Loarie was studying methods to gather more data for wildlife conservation, while Ueda “was looking for a way to connect people to nature and find ways to use technology to get people excited about the outdoors,” Loarie said.

 

“That’s one of the great things about citizen science. It achieves both those goals,” he said.

And it comes at an important time.

“Species are going extinct at an unprecedented rate,” he said. “We’ve only begun to understand exactly how those ecosystems contribute to our food system, or human health, all these things that we depend on.”

There’s a popular analogy in the field: it’s like pulling rivets off the wing of an airplane while it’s in flight.  

 

“We don’t know exactly which rivet is going to cause the wing to fall off, but it’s probably not a good idea to go around popping rivets off the plane,” Loarie said.

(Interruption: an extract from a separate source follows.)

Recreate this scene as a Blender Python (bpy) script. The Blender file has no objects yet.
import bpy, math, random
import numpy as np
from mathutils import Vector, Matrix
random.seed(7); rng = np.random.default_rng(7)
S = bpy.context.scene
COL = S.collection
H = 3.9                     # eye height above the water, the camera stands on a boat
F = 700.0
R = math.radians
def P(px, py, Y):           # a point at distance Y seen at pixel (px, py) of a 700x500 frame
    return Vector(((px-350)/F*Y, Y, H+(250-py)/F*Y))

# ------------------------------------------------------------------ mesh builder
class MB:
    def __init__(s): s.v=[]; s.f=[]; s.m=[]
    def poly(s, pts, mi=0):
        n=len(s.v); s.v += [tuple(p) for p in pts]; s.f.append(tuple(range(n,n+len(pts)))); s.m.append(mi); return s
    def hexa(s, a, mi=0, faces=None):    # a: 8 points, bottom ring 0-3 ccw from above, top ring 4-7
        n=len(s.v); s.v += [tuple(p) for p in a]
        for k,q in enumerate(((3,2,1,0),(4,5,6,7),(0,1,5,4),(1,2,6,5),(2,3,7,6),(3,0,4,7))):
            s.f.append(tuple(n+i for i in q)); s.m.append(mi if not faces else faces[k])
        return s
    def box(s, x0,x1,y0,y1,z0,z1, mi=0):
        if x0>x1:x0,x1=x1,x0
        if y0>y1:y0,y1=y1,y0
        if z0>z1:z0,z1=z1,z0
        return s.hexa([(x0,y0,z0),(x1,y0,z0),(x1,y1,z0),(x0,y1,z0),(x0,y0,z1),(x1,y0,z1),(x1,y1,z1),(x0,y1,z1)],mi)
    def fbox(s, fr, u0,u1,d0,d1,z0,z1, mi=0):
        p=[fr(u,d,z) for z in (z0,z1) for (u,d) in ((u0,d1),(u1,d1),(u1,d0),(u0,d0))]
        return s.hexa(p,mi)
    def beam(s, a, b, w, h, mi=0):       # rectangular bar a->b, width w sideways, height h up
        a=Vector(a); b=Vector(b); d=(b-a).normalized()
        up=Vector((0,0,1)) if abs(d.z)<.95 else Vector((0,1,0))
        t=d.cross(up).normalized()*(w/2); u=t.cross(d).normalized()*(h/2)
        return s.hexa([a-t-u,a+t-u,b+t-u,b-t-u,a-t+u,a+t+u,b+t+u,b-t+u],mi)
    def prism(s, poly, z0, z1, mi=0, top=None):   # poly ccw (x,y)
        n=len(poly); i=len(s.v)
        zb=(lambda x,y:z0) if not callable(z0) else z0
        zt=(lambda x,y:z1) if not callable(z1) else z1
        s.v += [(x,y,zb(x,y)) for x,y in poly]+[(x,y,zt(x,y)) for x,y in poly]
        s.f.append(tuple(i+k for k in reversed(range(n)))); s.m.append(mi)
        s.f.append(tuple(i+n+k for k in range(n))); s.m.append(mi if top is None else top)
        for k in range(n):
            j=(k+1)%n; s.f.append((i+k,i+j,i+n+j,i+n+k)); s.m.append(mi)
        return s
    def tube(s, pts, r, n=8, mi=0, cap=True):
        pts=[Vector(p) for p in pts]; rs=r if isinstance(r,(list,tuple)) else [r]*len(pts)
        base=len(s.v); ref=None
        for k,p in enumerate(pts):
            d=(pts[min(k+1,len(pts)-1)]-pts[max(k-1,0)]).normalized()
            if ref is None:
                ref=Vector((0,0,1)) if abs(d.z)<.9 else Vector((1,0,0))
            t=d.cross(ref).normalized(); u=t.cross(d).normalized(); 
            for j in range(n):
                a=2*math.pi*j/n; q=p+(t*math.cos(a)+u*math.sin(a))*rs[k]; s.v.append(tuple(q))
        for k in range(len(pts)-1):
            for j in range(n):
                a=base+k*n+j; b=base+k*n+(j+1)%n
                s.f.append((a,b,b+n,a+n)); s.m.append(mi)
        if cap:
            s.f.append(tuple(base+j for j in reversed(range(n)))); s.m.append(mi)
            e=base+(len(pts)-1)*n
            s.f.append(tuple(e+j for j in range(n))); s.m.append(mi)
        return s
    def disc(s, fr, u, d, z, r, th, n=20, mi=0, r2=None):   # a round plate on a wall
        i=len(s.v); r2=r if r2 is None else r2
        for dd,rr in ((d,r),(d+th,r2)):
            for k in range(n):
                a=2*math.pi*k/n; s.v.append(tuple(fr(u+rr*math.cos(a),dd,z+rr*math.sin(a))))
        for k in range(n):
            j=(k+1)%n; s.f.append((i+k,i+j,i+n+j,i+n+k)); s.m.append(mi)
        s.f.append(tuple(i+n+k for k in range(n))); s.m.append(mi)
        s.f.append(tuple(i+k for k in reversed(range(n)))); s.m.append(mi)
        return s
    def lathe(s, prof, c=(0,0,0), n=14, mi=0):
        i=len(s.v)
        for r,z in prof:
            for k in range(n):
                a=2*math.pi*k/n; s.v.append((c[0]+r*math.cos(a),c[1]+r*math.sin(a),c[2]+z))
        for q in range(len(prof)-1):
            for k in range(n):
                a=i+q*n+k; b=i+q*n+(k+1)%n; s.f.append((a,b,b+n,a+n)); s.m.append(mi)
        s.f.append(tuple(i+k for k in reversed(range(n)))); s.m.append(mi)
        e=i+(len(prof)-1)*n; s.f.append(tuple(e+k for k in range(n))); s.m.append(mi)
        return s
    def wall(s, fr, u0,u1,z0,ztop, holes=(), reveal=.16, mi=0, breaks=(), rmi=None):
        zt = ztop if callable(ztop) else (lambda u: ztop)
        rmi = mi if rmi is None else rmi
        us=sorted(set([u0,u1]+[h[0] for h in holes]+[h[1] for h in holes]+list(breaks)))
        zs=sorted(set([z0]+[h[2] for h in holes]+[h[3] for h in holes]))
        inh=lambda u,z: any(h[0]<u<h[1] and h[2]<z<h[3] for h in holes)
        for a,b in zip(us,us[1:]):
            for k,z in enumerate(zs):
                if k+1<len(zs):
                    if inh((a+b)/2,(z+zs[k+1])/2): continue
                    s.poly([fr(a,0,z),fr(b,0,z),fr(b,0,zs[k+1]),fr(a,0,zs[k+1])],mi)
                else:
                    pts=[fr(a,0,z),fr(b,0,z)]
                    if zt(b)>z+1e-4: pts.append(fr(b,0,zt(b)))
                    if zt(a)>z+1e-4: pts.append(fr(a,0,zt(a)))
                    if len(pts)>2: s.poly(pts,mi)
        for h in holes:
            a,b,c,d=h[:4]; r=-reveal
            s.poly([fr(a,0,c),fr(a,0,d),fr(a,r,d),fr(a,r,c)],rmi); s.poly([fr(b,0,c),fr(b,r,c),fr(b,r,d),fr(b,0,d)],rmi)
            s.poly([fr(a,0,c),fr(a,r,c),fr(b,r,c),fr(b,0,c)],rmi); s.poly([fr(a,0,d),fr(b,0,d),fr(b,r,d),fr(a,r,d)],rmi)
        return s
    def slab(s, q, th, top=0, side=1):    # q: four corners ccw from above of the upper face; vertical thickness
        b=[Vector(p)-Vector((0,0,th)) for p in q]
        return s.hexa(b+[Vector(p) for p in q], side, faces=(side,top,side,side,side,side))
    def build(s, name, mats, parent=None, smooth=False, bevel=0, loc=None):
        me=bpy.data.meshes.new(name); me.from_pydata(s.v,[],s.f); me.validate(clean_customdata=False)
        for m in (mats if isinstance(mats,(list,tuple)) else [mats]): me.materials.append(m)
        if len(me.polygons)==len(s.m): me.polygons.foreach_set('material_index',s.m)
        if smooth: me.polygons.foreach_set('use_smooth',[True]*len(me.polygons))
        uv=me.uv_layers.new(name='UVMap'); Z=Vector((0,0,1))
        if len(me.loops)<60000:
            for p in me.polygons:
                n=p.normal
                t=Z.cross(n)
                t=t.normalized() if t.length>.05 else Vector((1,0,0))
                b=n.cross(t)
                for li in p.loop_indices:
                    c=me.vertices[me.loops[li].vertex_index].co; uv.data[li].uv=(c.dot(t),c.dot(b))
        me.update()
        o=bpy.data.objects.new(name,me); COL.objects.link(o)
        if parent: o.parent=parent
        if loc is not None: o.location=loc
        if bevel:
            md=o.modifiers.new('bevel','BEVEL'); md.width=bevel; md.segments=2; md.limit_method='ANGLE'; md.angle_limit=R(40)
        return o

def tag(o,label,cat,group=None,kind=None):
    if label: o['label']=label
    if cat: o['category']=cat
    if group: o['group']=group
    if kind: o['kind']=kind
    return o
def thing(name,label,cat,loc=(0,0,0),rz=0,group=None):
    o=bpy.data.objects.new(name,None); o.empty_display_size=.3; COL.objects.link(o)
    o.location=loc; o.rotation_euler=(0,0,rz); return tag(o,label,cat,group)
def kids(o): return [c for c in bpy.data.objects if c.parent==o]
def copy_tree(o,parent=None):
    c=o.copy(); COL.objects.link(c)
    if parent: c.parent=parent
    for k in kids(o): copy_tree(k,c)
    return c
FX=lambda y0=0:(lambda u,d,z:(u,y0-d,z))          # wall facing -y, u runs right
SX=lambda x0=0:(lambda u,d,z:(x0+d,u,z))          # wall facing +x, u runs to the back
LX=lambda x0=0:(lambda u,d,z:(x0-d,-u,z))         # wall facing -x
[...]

Butterflies, snails and mushrooms

So far, iNaturalist data has been a part of studies on monarch butterflies, bats that may carry Ebola, and more.

 

An iNaturalist user snapped a picture of a rare snail on an island off the coast of Vietnam.

 

“It’s never been collected. It’s never been photographed. It’s only been drawn. And it was drawn on one of Captain Cook’s voyages,” when the 18th-century explorer sailed around the world, Loarie said.

Back in Arlington, the group logged more than 450 species, including some rare plants and the biggest puffball mushroom anyone had seen, as big as a mid-sized dog.

 

“If you just open up your eyes to the natural world, you’d be amazed at what’s out there,” Abugattas said.